Tuesday, July 15, 2008

Portrait of Panic


Portrait of a Panic
by Nicholas von Hoffman


For the past two days, America has been shaken by photos and video reports of angry customers lined up to withdraw their money from branch offices of the failed IndyMac bank. Such images would not have been seen during America's last great financial disaster.


Comb the microfilm records of newspapers in 1931 and 1932, when depositor panics closed most of the banks in the United States, and you will not find a picture of terrified depositors lining up in hopes of extricating their life savings. Their absence stemmed from editors' fear that the publicity would intensify the panic.


Today editors exercise no such restraint -- and with the Internet, who needs editors? Stockholders in banks and kindred financial institutions are in such a panic state, they cannot get rid of their investments fast enough. But as they dump their holdings, the price tanks faster than they sell.

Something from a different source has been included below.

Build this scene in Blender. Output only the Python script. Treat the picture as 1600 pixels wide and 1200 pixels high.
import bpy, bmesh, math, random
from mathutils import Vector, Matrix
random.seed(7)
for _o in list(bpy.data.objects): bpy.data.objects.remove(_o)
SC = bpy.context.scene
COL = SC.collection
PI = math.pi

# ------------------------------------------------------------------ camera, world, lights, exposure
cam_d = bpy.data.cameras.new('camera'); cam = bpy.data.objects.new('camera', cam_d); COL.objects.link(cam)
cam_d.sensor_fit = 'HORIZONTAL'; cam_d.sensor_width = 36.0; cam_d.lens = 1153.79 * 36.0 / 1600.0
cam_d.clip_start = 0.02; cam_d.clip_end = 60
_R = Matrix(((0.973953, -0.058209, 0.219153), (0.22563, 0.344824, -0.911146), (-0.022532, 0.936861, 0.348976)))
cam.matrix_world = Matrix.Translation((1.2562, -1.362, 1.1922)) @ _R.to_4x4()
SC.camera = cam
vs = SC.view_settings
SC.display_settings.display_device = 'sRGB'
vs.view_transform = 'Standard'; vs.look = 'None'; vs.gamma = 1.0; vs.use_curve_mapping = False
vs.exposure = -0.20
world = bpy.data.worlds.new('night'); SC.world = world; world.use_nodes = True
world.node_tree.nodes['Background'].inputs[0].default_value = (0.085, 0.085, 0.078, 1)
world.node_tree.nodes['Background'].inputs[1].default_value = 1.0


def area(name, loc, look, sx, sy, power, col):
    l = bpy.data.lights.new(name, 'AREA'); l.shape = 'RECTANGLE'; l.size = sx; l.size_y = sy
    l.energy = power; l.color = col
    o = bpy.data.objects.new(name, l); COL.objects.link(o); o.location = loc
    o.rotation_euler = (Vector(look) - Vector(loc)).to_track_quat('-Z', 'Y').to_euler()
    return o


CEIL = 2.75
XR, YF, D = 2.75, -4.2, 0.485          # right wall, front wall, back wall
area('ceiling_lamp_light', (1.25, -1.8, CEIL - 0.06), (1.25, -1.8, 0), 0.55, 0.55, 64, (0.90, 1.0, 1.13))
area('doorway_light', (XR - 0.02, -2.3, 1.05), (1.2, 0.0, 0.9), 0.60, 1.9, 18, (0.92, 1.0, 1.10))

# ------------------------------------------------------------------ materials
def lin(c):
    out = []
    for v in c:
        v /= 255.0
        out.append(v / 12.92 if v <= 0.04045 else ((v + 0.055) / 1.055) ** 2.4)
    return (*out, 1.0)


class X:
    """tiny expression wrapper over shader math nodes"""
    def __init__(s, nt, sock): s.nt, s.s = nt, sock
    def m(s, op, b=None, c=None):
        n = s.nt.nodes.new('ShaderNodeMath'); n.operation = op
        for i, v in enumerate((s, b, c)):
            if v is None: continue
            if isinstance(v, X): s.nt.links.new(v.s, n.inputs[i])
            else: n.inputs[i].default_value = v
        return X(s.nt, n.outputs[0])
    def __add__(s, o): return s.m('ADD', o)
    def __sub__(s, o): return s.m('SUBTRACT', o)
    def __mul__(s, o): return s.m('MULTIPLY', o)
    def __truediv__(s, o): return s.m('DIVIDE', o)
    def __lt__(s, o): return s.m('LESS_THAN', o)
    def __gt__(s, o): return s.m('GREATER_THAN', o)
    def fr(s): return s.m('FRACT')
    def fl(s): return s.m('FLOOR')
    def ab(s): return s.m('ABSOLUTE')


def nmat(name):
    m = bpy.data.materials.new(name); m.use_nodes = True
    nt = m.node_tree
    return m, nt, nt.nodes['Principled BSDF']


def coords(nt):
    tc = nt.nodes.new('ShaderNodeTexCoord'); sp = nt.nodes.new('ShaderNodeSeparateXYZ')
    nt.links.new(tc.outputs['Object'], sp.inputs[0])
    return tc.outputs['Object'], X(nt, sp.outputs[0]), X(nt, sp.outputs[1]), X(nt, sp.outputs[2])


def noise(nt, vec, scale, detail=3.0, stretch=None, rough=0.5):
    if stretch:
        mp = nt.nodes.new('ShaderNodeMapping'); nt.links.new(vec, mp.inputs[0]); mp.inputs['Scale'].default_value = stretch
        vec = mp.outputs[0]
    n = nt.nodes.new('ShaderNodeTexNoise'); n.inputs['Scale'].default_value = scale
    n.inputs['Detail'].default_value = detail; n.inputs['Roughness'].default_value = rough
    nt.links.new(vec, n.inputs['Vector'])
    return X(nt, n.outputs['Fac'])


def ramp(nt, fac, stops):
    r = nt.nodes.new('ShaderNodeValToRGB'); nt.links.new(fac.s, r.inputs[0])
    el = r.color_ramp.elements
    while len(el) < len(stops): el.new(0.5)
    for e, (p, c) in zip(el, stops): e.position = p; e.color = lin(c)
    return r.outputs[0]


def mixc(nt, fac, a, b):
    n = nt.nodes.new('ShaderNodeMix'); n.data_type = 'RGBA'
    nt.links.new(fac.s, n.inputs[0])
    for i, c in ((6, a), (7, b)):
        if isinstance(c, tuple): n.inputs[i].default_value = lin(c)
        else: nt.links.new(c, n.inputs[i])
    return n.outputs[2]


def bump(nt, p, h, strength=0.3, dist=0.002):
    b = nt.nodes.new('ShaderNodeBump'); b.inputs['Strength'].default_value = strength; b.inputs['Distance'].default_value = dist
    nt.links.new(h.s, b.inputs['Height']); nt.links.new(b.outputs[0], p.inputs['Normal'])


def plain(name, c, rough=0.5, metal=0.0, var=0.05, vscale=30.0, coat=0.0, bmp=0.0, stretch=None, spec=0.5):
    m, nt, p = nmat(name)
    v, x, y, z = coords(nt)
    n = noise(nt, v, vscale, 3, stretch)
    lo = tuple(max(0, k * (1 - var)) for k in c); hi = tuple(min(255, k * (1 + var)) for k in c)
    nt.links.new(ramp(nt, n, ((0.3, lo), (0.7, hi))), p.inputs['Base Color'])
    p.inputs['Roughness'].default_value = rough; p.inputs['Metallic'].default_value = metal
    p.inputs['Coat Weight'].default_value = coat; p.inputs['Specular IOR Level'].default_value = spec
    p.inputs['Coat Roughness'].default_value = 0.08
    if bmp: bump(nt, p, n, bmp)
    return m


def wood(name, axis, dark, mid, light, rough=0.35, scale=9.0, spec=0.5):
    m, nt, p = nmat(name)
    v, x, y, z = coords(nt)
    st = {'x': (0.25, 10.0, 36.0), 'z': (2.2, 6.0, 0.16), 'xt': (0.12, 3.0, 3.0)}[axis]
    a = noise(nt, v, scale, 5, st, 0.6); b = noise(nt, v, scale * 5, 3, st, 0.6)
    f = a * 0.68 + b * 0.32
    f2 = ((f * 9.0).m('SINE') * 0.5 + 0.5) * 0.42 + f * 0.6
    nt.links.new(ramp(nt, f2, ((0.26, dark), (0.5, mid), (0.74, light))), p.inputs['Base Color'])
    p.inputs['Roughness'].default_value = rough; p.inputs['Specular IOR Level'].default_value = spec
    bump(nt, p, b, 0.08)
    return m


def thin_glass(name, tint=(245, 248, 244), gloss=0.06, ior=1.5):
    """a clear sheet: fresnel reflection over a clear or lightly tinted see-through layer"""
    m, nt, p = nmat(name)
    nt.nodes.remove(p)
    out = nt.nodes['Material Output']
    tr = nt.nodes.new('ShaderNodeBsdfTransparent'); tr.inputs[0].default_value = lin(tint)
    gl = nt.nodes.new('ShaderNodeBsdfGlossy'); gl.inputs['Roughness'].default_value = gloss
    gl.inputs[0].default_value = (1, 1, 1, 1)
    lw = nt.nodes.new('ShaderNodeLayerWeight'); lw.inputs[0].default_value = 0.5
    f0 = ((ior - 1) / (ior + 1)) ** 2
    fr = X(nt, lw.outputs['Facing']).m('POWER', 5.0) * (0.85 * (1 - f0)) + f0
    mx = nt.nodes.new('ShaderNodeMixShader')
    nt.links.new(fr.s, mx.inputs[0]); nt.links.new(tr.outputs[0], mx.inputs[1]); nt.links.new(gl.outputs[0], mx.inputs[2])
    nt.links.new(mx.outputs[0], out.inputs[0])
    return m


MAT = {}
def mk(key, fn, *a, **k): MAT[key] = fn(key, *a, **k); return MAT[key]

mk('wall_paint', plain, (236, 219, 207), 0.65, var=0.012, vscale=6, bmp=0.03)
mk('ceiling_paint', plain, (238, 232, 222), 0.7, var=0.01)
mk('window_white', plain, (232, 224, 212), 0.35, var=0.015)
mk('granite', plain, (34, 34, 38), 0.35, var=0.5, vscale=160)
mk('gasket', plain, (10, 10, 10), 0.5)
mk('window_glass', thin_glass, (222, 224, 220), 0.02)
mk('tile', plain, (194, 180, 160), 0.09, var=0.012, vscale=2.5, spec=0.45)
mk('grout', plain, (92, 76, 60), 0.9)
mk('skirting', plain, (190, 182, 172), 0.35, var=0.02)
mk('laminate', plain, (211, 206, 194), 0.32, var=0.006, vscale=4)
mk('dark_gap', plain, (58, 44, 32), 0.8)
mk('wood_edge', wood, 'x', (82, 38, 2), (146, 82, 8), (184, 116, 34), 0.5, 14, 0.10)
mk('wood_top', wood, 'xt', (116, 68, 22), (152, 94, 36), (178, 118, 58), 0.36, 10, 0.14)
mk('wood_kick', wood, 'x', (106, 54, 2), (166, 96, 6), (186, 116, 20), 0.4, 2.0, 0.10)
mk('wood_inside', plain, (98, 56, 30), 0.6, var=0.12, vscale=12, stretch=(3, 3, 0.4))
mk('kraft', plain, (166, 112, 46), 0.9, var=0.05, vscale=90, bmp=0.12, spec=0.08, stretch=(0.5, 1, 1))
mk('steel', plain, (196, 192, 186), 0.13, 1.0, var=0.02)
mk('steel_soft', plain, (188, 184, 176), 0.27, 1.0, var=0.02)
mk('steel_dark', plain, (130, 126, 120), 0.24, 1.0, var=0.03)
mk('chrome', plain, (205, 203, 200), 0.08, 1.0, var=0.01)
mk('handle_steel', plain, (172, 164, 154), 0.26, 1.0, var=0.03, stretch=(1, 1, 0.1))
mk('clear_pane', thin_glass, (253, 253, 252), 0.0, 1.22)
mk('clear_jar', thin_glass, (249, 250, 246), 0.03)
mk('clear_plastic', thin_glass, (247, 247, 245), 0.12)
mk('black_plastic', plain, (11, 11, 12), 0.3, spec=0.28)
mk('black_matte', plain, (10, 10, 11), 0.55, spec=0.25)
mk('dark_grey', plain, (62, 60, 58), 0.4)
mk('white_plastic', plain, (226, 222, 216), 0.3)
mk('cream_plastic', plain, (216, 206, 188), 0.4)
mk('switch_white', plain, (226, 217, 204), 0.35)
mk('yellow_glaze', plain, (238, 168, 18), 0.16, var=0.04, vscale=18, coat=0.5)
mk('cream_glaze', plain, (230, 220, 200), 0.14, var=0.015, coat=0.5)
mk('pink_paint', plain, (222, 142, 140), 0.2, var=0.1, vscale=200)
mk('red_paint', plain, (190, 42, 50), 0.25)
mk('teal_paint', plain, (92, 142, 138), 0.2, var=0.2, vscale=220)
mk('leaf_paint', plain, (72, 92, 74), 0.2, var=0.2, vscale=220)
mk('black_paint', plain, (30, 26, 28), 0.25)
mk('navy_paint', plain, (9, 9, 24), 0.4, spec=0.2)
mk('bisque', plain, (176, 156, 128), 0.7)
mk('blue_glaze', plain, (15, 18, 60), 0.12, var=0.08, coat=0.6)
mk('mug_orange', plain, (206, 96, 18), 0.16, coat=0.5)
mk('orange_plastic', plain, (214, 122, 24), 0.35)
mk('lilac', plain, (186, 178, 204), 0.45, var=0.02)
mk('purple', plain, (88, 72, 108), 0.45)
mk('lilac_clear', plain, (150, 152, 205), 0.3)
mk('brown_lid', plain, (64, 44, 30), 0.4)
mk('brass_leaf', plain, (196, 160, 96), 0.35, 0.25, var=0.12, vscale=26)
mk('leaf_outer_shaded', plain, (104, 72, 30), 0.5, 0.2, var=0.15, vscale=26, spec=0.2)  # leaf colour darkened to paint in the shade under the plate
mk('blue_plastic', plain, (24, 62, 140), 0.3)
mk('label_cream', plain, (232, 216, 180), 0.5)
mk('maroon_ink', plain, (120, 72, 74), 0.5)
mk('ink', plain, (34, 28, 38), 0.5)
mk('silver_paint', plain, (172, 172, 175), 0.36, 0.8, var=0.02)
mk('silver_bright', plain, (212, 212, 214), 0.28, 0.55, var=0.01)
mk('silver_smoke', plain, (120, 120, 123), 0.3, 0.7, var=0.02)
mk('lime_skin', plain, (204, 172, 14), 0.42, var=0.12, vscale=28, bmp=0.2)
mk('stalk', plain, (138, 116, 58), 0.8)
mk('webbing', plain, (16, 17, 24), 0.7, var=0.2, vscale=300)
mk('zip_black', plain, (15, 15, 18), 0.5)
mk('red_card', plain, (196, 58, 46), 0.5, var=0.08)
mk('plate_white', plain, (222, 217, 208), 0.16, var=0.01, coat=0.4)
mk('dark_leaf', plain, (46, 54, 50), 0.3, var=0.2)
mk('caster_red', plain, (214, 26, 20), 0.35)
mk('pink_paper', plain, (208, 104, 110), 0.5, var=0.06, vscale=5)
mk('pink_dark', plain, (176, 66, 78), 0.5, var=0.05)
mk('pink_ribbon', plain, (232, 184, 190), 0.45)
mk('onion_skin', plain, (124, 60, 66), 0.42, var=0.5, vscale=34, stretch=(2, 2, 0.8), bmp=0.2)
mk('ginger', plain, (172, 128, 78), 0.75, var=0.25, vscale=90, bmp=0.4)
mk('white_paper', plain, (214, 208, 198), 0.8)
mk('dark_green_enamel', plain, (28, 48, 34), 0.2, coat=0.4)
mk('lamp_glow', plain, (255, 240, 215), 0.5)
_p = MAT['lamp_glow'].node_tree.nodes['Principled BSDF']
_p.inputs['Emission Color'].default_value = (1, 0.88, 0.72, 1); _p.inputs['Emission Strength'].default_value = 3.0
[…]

Media images of panicked Americans may have depressed Federal Reserve Chairman Ben Bernanke. But more depressing after his repeated efforts -- including the throat-slitting of Bear Stearns -- must be in realizing that he has failed.


In the space of a year, Citigroup, once considered America's largest bank and now the world's largest mess, has seen the price of a share of its stock fall from almost $53 to less than $14. Most of that happened before Treasury Secretary Henry Paulson popped up in front of a replica of the Liberty Bell on a Sunday afternoon to announce his plan to save, bolster, prop up, rescue, bail out or pick-your-verb Fannie Mae and Freddie Mac.


In the years before Paulson's plan, Bernanke had moved hell and high water to stop the implacable slide of real estate prices, but he has not been able to do it. He loaned money, he pumped money, he swapped money for unsellable bonds. In every imaginable way he forced money into the imploding system, and to no avail; the price of real estate keeps dropping.


Bonds, derivatives and all the other financial arcana have lost value to the point that nobody knows what anything is worth anymore. The superstructure of what is now only ironically called high finance is melting and swaying.


The announcement of the Paulson plan, meant to soothe and reassure, has had no such effect. If anything, in the days after his announcement the contagion has spread. Instead of the stock market perking up and the mortgage world calming down, there were predictions that we will shortly see as many as 150 banks fail.


"There is widespread speculation and rumors in the markets today," said a beleaguered spokesperson for Cleveland's National City Bank, adding plaintively, "Look, we are not experiencing any unusual depositor or creditor activity today." The Securities and Exchange Commission, which has distinguished itself through the months of this developing disaster by doing nothing, told the world it would be going after anyone spreading "false" rumors driving down the price of securities. True rumors are apparently OK.


While the Securities and Exchange Commission was swatting flies, Chairman Bernanke turned up on Capitol Hill to tell Congress that he was one confused man. That was the gist of a presentation in which he was able to do little more than point out the dangers of a collapsing economy and growing inflation.


As he was speaking, General Motors was telling its employees and its stockholders that more layoffs, huge salary cuts, and no more dividends were in their immediate future. At the same time the dollar drank the shrinking potion from Alice in Wonderland and set a new record for weakness against the euro.


The American economy has not been in such serious trouble in seventy-five years. You cannot expect government officials to say that, however. Commerce, like religion, depends on faith. That Paulson would present a plan that contradicts everything he has stood for as a businessman and a Republican demonstrates what he actually thinks.


Things are going to get worse, and people know it. Panic, fear and worry about jobs, savings, debts and bills are on the minds of millions. Unemployment will grow, incomes will continue to shrink and prices grow higher as more companies head for bankruptcy court.


The Paulson plan, like the Bernanke plans that preceded it, is not tough enough, not close enough to the bone to make a telling difference. His is a temporizing attempt to prop up the unproppable. There is too much rot in these financial institutions. They will have to be allowed to fail and be reorganized in the process of which a lot of people will, in Wall Street parlance, take a major haircut.




Nicholas von Hoffman writes regularly for The Nation. He is the author of thirteen books, including Citizen Cohn, and he is a columnist for the New York Observer.